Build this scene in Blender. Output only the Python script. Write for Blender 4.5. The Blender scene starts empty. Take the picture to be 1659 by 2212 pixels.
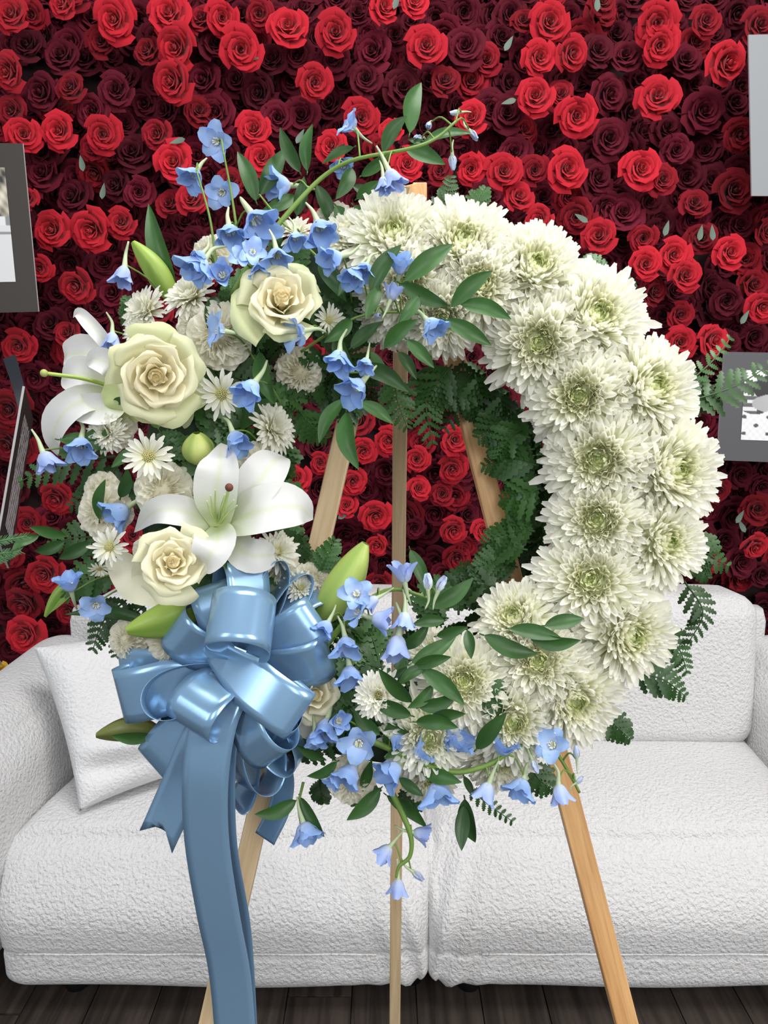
import bpy, math, random
import numpy as np
from mathutils import Vector, Matrix
random.seed(7)
rng = np.random.default_rng(11)
SC = bpy.context.scene
COL = SC.collection
PI = math.pi

# ------------------------------------------------------------------ camera, world, light, exposure
IW, IH, F = 1659.0, 2212.0, 1660.0
CAMH, PITCH = 1.45, math.radians(11)
cam_d = bpy.data.cameras.new('camera')
cam = bpy.data.objects.new('camera', cam_d)
COL.objects.link(cam)
cam.location = (0, 0, CAMH)
cam.rotation_euler = (PI/2 - PITCH, 0, 0)
cam_d.sensor_fit = 'VERTICAL'
cam_d.sensor_height = 36.0
cam_d.lens = 36.0*F/IH
cam_d.clip_start = 0.02
SC.camera = cam

world = bpy.data.worlds.new('room_light')
SC.world = world
world.use_nodes = True
world.node_tree.nodes['Background'].inputs[0].default_value = (0.90, 0.94, 1.0, 1)
world.node_tree.nodes['Background'].inputs[1].default_value = 0.36

def area(name, loc, target, sx, sy, power, col):
    l = bpy.data.lights.new(name, 'AREA')
    l.shape = 'RECTANGLE'; l.size = sx; l.size_y = sy; l.energy = power; l.color = col
    o = bpy.data.objects.new(name, l); COL.objects.link(o)
    o.location = loc
    d = Vector(target) - Vector(loc)
    o.rotation_euler = d.to_track_quat('-Z', 'Y').to_euler()
    return o
# daylight through the shop windows: tall panes behind and to the right of the camera
area('window_light', (2.3, -0.9, 2.3), (0.2, 1.2, 0.9), 1.0, 1.6, 50, (1.0, 0.98, 0.95))
area('window_light', (0.5, -2.0, 2.6), (0.1, 1.5, 0.7), 0.8, 1.6, 27, (0.97, 0.98, 1.0))
area('window_light', (-1.7, -1.3, 2.5), (-0.3, 1.3, 0.7), 0.6, 1.5, 22, (0.93, 0.96, 1.0))
area('ceiling_light', (0.4, 0.7, 3.3), (0.2, 1.2, 0.5), 1.6, 1.0, 50, (1.0, 0.99, 0.97))
SC.view_settings.view_transform = 'Standard'
SC.view_settings.look = 'None'
SC.view_settings.gamma = 1.0
SC.view_settings.use_curve_mapping = False
SC.view_settings.exposure = 0.14

# ------------------------------------------------------------------ pixel helpers
CP, SP = math.cos(PITCH), math.sin(PITCH)
def ray(px, py):
    x = (px - IW/2)/F; y = (IH/2 - py)/F
    return np.array([x, CP + y*SP, -SP + y*CP])
CAMP = np.array([0, 0, CAMH])
def at(px, py, Y):                       # the point on that sight line at distance Y
    d = ray(px, py); return CAMP + d*(Y/d[1])
LEAN = 0.24
PN = np.array([0, -1.0, LEAN]); PN = PN/np.linalg.norm(PN)      # easel plane, leaning back, faces camera
PLANE0 = np.array([0, 1.0 - LEAN*1.63, 0.0])
def W(px, py, off=0.0):                  # the point 'off' metres in front of the easel plane
    d = ray(px, py)
    t = (off + np.dot(PLANE0 - CAMP, PN))/np.dot(d, PN)
    return CAMP + d*t
def nrm(v):
    v = np.asarray(v, float); n = np.linalg.norm(v)
    return v/n if n > 1e-12 else v
RIGHT = np.array([1.0, 0, 0]); UPV = nrm(np.cross(PN, RIGHT)) * 1.0
if UPV[2] < 0: UPV = -UPV
def idir(deg, tow=0.0):                  # direction given as an angle in the picture plus a part toward the viewer
    a = math.radians(deg)
    return nrm(RIGHT*math.cos(a) + UPV*math.sin(a) + PN*tow)

# ------------------------------------------------------------------ object helpers
def tag(o, label=None, cat=None, group=None, kind=None):
    if label: o['label'] = label
    if cat: o['category'] = cat
    if group: o['group'] = group
    if kind: o['kind'] = kind
    return o
def empty(name, loc, label, cat, group=None):
    o = bpy.data.objects.new(name, None); COL.objects.link(o)
    o.location = loc; o.empty_display_size = 0.05
    return tag(o, label, cat, group or ('photo boards hung on the rose wall' if name == 'photo_board' else None))
class MB:
    def __init__(s): s.v = []; s.f = []; s.c = []; s.n = 0
    def add(s, v, f, c=None):
        v = np.asarray(v, float).reshape(-1, 3)
        s.v.append(v); s.f.extend([tuple(i + s.n for i in q) for q in f])
        if c is not None:
            c = np.asarray(c, float)
            if c.ndim == 1: c = np.tile(c, (len(v), 1))
            s.c.append(c)
        s.n += len(v)
    def mesh(s, name, mat, smooth=True):
        me = bpy.data.meshes.new(name)
        V = np.concatenate(s.v)
        me.from_pydata(V.tolist(), [], s.f)
        if smooth: me.polygons.foreach_set('use_smooth', [True]*len(me.polygons))
        if s.c:
            C = np.concatenate(s.c)
            if C.shape[1] == 3: C = np.hstack([C, np.ones((len(C), 1))])
            a = me.color_attributes.new('Col', 'FLOAT_COLOR', 'POINT')
            a.data.foreach_set('color', C.astype(np.float32).ravel())
        me.materials.append(mat)
        me.update()
        return me
def link(name, me, parent=None, loc=None, rot=None, scale=None):
    o = bpy.data.objects.new(name, me); COL.objects.link(o)
    if parent is not None:
        o.parent = parent
    M = Matrix.Identity(4)
    if rot is not None: M = Matrix([[rot[r][c] for c in range(3)] for r in range(3)]).to_4x4()
    if scale is not None: M = M @ Matrix.Diagonal((scale, scale, scale, 1))
    if loc is not None: M = Matrix.Translation(Vector(loc)) @ M
    o.matrix_basis = M
    return o
def frame(n, hint=None, spin=0.0):       # columns x,y,z with z = n
    n = nrm(n)
    h = np.array([0, 0, 1.0]) if hint is None else nrm(hint)
    if abs(np.dot(h, n)) > 0.97: h = np.array([1.0, 0.1, 0])
    x = nrm(np.cross(h, n)); y = np.cross(n, x)
    c, s_ = math.cos(spin), math.sin(spin)
    x2 = x*c + y*s_; y2 = -x*s_ + y*c
    return np.array([x2, y2, n]).T
def grid_faces(nu, nv, wrap=False):
    f = []
    for j in range(nv-1):
        for i in range(nu-1 if not wrap else nu):
            a = j*nu + i; b = j*nu + (i+1) % nu
            f.append((a, b, b+nu, a+nu))
    return f
def spline(P, n):                        # Catmull-Rom through control points
    P = np.asarray(P, float)
    if len(P) == 2: 
        t = np.linspace(0, 1, n)[:, None]; return P[0]*(1-t) + P[1]*t
    Q = np.vstack([2*P[0]-P[1], P, 2*P[-1]-P[-2]])
    out = []
    for t in np.linspace(0, len(P)-1, n):
        i = min(int(t), len(P)-2); u = t - i
        a, b, c, d = Q[i], Q[i+1], Q[i+2], Q[i+3]
        out.append(0.5*((2*b) + (-a+c)*u + (2*a-5*b+4*c-d)*u*u + (-a+3*b-3*c+d)*u**3))
    return np.array(out)
def tangents(P):
    T = np.gradient(P, axis=0)
    return T/np.maximum(np.linalg.norm(T, axis=1, keepdims=True), 1e-9)
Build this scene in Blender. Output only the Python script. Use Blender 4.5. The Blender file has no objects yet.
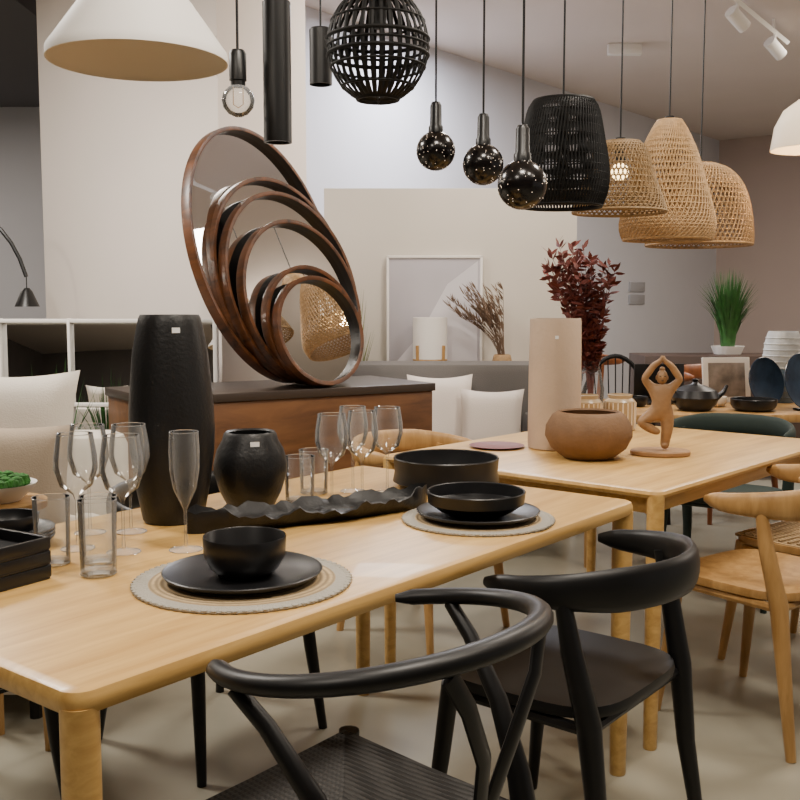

+++

- **What you will do**
Write out each line again precisely as it appears, skipping every picture.

- **Solution below**
Build this scene in Blender. Output only the Python script. Write for Blender 4.5. The Blender scene starts empty. Take the picture to be 1659 by 2212 pixels.
import bpy, math, random
import numpy as np
from mathutils import Vector, Matrix
random.seed(7)
rng = np.random.default_rng(11)
SC = bpy.context.scene
COL = SC.collection
PI = math.pi

# ------------------------------------------------------------------ camera, world, light, exposure
IW, IH, F = 1659.0, 2212.0, 1660.0
CAMH, PITCH = 1.45, math.radians(11)
cam_d = bpy.data.cameras.new('camera')
cam = bpy.data.objects.new('camera', cam_d)
COL.objects.link(cam)
cam.location = (0, 0, CAMH)
cam.rotation_euler = (PI/2 - PITCH, 0, 0)
cam_d.sensor_fit = 'VERTICAL'
cam_d.sensor_height = 36.0
cam_d.lens = 36.0*F/IH
cam_d.clip_start = 0.02
SC.camera = cam

world = bpy.data.worlds.new('room_light')
SC.world = world
world.use_nodes = True
world.node_tree.nodes['Background'].inputs[0].default_value = (0.90, 0.94, 1.0, 1)
world.node_tree.nodes['Background'].inputs[1].default_value = 0.36

def area(name, loc, target, sx, sy, power, col):
    l = bpy.data.lights.new(name, 'AREA')
    l.shape = 'RECTANGLE'; l.size = sx; l.size_y = sy; l.energy = power; l.color = col
    o = bpy.data.objects.new(name, l); COL.objects.link(o)
    o.location = loc
    d = Vector(target) - Vector(loc)
    o.rotation_euler = d.to_track_quat('-Z', 'Y').to_euler()
    return o
# daylight through the shop windows: tall panes behind and to the right of the camera
area('window_light', (2.3, -0.9, 2.3), (0.2, 1.2, 0.9), 1.0, 1.6, 50, (1.0, 0.98, 0.95))
area('window_light', (0.5, -2.0, 2.6), (0.1, 1.5, 0.7), 0.8, 1.6, 27, (0.97, 0.98, 1.0))
area('window_light', (-1.7, -1.3, 2.5), (-0.3, 1.3, 0.7), 0.6, 1.5, 22, (0.93, 0.96, 1.0))
area('ceiling_light', (0.4, 0.7, 3.3), (0.2, 1.2, 0.5), 1.6, 1.0, 50, (1.0, 0.99, 0.97))
SC.view_settings.view_transform = 'Standard'
SC.view_settings.look = 'None'
SC.view_settings.gamma = 1.0
SC.view_settings.use_curve_mapping = False
SC.view_settings.exposure = 0.14

# ------------------------------------------------------------------ pixel helpers
CP, SP = math.cos(PITCH), math.sin(PITCH)
def ray(px, py):
    x = (px - IW/2)/F; y = (IH/2 - py)/F
    return np.array([x, CP + y*SP, -SP + y*CP])
CAMP = np.array([0, 0, CAMH])
def at(px, py, Y):                       # the point on that sight line at distance Y
    d = ray(px, py); return CAMP + d*(Y/d[1])
LEAN = 0.24
PN = np.array([0, -1.0, LEAN]); PN = PN/np.linalg.norm(PN)      # easel plane, leaning back, faces camera
PLANE0 = np.array([0, 1.0 - LEAN*1.63, 0.0])
def W(px, py, off=0.0):                  # the point 'off' metres in front of the easel plane
    d = ray(px, py)
    t = (off + np.dot(PLANE0 - CAMP, PN))/np.dot(d, PN)
    return CAMP + d*t
def nrm(v):
    v = np.asarray(v, float); n = np.linalg.norm(v)
    return v/n if n > 1e-12 else v
RIGHT = np.array([1.0, 0, 0]); UPV = nrm(np.cross(PN, RIGHT)) * 1.0
if UPV[2] < 0: UPV = -UPV
def idir(deg, tow=0.0):                  # direction given as an angle in the picture plus a part toward the viewer
    a = math.radians(deg)
    return nrm(RIGHT*math.cos(a) + UPV*math.sin(a) + PN*tow)

# ------------------------------------------------------------------ object helpers
def tag(o, label=None, cat=None, group=None, kind=None):
    if label: o['label'] = label
    if cat: o['category'] = cat
    if group: o['group'] = group
    if kind: o['kind'] = kind
    return o
def empty(name, loc, label, cat, group=None):
    o = bpy.data.objects.new(name, None); COL.objects.link(o)
    o.location = loc; o.empty_display_size = 0.05
    return tag(o, label, cat, group or ('photo boards hung on the rose wall' if name == 'photo_board' else None))
class MB:
    def __init__(s): s.v = []; s.f = []; s.c = []; s.n = 0
    def add(s, v, f, c=None):
        v = np.asarray(v, float).reshape(-1, 3)
        s.v.append(v); s.f.extend([tuple(i + s.n for i in q) for q in f])
        if c is not None:
            c = np.asarray(c, float)
            if c.ndim == 1: c = np.tile(c, (len(v), 1))
            s.c.append(c)
        s.n += len(v)
    def mesh(s, name, mat, smooth=True):
        me = bpy.data.meshes.new(name)
        V = np.concatenate(s.v)
        me.from_pydata(V.tolist(), [], s.f)
        if smooth: me.polygons.foreach_set('use_smooth', [True]*len(me.polygons))
        if s.c:
            C = np.concatenate(s.c)
            if C.shape[1] == 3: C = np.hstack([C, np.ones((len(C), 1))])
            a = me.color_attributes.new('Col', 'FLOAT_COLOR', 'POINT')
            a.data.foreach_set('color', C.astype(np.float32).ravel())
        me.materials.append(mat)
        me.update()
        return me
def link(name, me, parent=None, loc=None, rot=None, scale=None):
    o = bpy.data.objects.new(name, me); COL.objects.link(o)
    if parent is not None:
        o.parent = parent
    M = Matrix.Identity(4)
    if rot is not None: M = Matrix([[rot[r][c] for c in range(3)] for r in range(3)]).to_4x4()
    if scale is not None: M = M @ Matrix.Diagonal((scale, scale, scale, 1))
    if loc is not None: M = Matrix.Translation(Vector(loc)) @ M
    o.matrix_basis = M
    return o
def frame(n, hint=None, spin=0.0):       # columns x,y,z with z = n
    n = nrm(n)
    h = np.array([0, 0, 1.0]) if hint is None else nrm(hint)
    if abs(np.dot(h, n)) > 0.97: h = np.array([1.0, 0.1, 0])
    x = nrm(np.cross(h, n)); y = np.cross(n, x)
    c, s_ = math.cos(spin), math.sin(spin)
    x2 = x*c + y*s_; y2 = -x*s_ + y*c
    return np.array([x2, y2, n]).T
def grid_faces(nu, nv, wrap=False):
    f = []
    for j in range(nv-1):
        for i in range(nu-1 if not wrap else nu):
            a = j*nu + i; b = j*nu + (i+1) % nu
            f.append((a, b, b+nu, a+nu))
    return f
def spline(P, n):                        # Catmull-Rom through control points
    P = np.asarray(P, float)
    if len(P) == 2: 
        t = np.linspace(0, 1, n)[:, None]; return P[0]*(1-t) + P[1]*t
    Q = np.vstack([2*P[0]-P[1], P, 2*P[-1]-P[-2]])
    out = []
    for t in np.linspace(0, len(P)-1, n):
        i = min(int(t), len(P)-2); u = t - i
        a, b, c, d = Q[i], Q[i+1], Q[i+2], Q[i+3]
        out.append(0.5*((2*b) + (-a+c)*u + (2*a-5*b+4*c-d)*u*u + (-a+3*b-3*c+d)*u**3))
    return np.array(out)
def tangents(P):
    T = np.gradient(P, axis=0)
    return T/np.maximum(np.linalg.norm(T, axis=1, keepdims=True), 1e-9)
Build this scene in Blender. Output only the Python script. Use Blender 4.5. The Blender file has no objects yet.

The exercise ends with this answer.